### Objective
Nothing may be dropped or altered: reproduce all the data.

---------- Stored data

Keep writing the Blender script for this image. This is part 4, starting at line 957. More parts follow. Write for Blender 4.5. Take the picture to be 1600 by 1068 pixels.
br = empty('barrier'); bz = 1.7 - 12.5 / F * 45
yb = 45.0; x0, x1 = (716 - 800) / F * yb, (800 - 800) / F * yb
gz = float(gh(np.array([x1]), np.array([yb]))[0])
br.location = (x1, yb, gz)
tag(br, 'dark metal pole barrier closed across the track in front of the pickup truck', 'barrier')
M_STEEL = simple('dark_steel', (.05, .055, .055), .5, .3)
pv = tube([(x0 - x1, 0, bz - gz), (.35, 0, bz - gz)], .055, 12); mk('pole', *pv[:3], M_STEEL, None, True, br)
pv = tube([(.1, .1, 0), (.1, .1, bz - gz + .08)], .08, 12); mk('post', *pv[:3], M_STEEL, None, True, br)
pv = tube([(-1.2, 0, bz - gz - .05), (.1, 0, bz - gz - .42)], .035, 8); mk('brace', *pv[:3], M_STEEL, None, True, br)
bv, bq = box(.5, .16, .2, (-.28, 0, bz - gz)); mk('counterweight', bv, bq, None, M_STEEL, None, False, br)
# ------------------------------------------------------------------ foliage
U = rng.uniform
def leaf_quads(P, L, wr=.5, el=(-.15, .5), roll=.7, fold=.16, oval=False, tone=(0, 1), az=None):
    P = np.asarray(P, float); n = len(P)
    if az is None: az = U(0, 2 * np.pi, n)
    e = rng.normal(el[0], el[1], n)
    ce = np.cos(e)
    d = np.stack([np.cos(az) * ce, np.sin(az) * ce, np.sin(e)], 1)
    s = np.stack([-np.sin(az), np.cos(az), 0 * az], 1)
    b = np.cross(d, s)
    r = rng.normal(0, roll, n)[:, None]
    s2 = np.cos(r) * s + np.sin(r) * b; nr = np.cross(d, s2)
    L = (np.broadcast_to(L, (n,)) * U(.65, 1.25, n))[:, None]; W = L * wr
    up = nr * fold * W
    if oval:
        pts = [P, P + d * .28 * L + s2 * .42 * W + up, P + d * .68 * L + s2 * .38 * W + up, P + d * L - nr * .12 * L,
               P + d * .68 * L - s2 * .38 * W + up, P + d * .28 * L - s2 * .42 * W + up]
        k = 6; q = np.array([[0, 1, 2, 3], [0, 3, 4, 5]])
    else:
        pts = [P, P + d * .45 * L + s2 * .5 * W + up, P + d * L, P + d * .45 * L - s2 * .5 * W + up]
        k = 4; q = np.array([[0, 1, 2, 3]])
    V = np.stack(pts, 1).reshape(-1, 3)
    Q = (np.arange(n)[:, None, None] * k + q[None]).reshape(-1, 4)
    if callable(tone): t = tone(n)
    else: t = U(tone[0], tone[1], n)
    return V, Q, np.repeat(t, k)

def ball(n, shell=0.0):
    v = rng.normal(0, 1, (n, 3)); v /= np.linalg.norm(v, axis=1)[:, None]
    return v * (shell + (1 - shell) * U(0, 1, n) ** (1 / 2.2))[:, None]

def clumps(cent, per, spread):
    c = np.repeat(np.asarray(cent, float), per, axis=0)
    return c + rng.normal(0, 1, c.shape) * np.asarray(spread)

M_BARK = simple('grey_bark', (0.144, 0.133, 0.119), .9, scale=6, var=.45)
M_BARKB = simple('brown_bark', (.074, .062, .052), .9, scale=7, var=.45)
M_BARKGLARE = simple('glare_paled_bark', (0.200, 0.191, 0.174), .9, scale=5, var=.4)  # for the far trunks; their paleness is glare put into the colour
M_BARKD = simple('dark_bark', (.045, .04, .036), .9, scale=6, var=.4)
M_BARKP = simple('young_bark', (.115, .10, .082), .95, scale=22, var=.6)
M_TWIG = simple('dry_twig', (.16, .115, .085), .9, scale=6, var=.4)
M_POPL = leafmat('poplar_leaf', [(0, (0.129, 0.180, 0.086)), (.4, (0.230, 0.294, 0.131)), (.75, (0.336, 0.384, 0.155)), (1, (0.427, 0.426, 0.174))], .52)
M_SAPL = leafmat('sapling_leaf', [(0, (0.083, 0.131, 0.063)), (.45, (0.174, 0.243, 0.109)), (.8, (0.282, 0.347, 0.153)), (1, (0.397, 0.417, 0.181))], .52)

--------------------

### Output
Keep writing the Blender script for this image. This is part 4, starting at line 957. More parts follow. Write for Blender 4.5. Take the picture to be 1600 by 1068 pixels.
br = empty('barrier'); bz = 1.7 - 12.5 / F * 45
yb = 45.0; x0, x1 = (716 - 800) / F * yb, (800 - 800) / F * yb
gz = float(gh(np.array([x1]), np.array([yb]))[0])
br.location = (x1, yb, gz)
tag(br, 'dark metal pole barrier closed across the track in front of the pickup truck', 'barrier')
M_STEEL = simple('dark_steel', (.05, .055, .055), .5, .3)
pv = tube([(x0 - x1, 0, bz - gz), (.35, 0, bz - gz)], .055, 12); mk('pole', *pv[:3], M_STEEL, None, True, br)
pv = tube([(.1, .1, 0), (.1, .1, bz - gz + .08)], .08, 12); mk('post', *pv[:3], M_STEEL, None, True, br)
pv = tube([(-1.2, 0, bz - gz - .05), (.1, 0, bz - gz - .42)], .035, 8); mk('brace', *pv[:3], M_STEEL, None, True, br)
bv, bq = box(.5, .16, .2, (-.28, 0, bz - gz)); mk('counterweight', bv, bq, None, M_STEEL, None, False, br)
# ------------------------------------------------------------------ foliage
U = rng.uniform
def leaf_quads(P, L, wr=.5, el=(-.15, .5), roll=.7, fold=.16, oval=False, tone=(0, 1), az=None):
    P = np.asarray(P, float); n = len(P)
    if az is None: az = U(0, 2 * np.pi, n)
    e = rng.normal(el[0], el[1], n)
    ce = np.cos(e)
    d = np.stack([np.cos(az) * ce, np.sin(az) * ce, np.sin(e)], 1)
    s = np.stack([-np.sin(az), np.cos(az), 0 * az], 1)
    b = np.cross(d, s)
    r = rng.normal(0, roll, n)[:, None]
    s2 = np.cos(r) * s + np.sin(r) * b; nr = np.cross(d, s2)
    L = (np.broadcast_to(L, (n,)) * U(.65, 1.25, n))[:, None]; W = L * wr
    up = nr * fold * W
    if oval:
        pts = [P, P + d * .28 * L + s2 * .42 * W + up, P + d * .68 * L + s2 * .38 * W + up, P + d * L - nr * .12 * L,
               P + d * .68 * L - s2 * .38 * W + up, P + d * .28 * L - s2 * .42 * W + up]
        k = 6; q = np.array([[0, 1, 2, 3], [0, 3, 4, 5]])
    else:
        pts = [P, P + d * .45 * L + s2 * .5 * W + up, P + d * L, P + d * .45 * L - s2 * .5 * W + up]
        k = 4; q = np.array([[0, 1, 2, 3]])
    V = np.stack(pts, 1).reshape(-1, 3)
    Q = (np.arange(n)[:, None, None] * k + q[None]).reshape(-1, 4)
    if callable(tone): t = tone(n)
    else: t = U(tone[0], tone[1], n)
    return V, Q, np.repeat(t, k)

def ball(n, shell=0.0):
    v = rng.normal(0, 1, (n, 3)); v /= np.linalg.norm(v, axis=1)[:, None]
    return v * (shell + (1 - shell) * U(0, 1, n) ** (1 / 2.2))[:, None]

def clumps(cent, per, spread):
    c = np.repeat(np.asarray(cent, float), per, axis=0)
    return c + rng.normal(0, 1, c.shape) * np.asarray(spread)

M_BARK = simple('grey_bark', (0.144, 0.133, 0.119), .9, scale=6, var=.45)
M_BARKB = simple('brown_bark', (.074, .062, .052), .9, scale=7, var=.45)
M_BARKGLARE = simple('glare_paled_bark', (0.200, 0.191, 0.174), .9, scale=5, var=.4)  # for the far trunks; their paleness is glare put into the colour
M_BARKD = simple('dark_bark', (.045, .04, .036), .9, scale=6, var=.4)
M_BARKP = simple('young_bark', (.115, .10, .082), .95, scale=22, var=.6)
M_TWIG = simple('dry_twig', (.16, .115, .085), .9, scale=6, var=.4)
M_POPL = leafmat('poplar_leaf', [(0, (0.129, 0.180, 0.086)), (.4, (0.230, 0.294, 0.131)), (.75, (0.336, 0.384, 0.155)), (1, (0.427, 0.426, 0.174))], .52)
M_SAPL = leafmat('sapling_leaf', [(0, (0.083, 0.131, 0.063)), (.45, (0.174, 0.243, 0.109)), (.8, (0.282, 0.347, 0.153)), (1, (0.397, 0.417, 0.181))], .52)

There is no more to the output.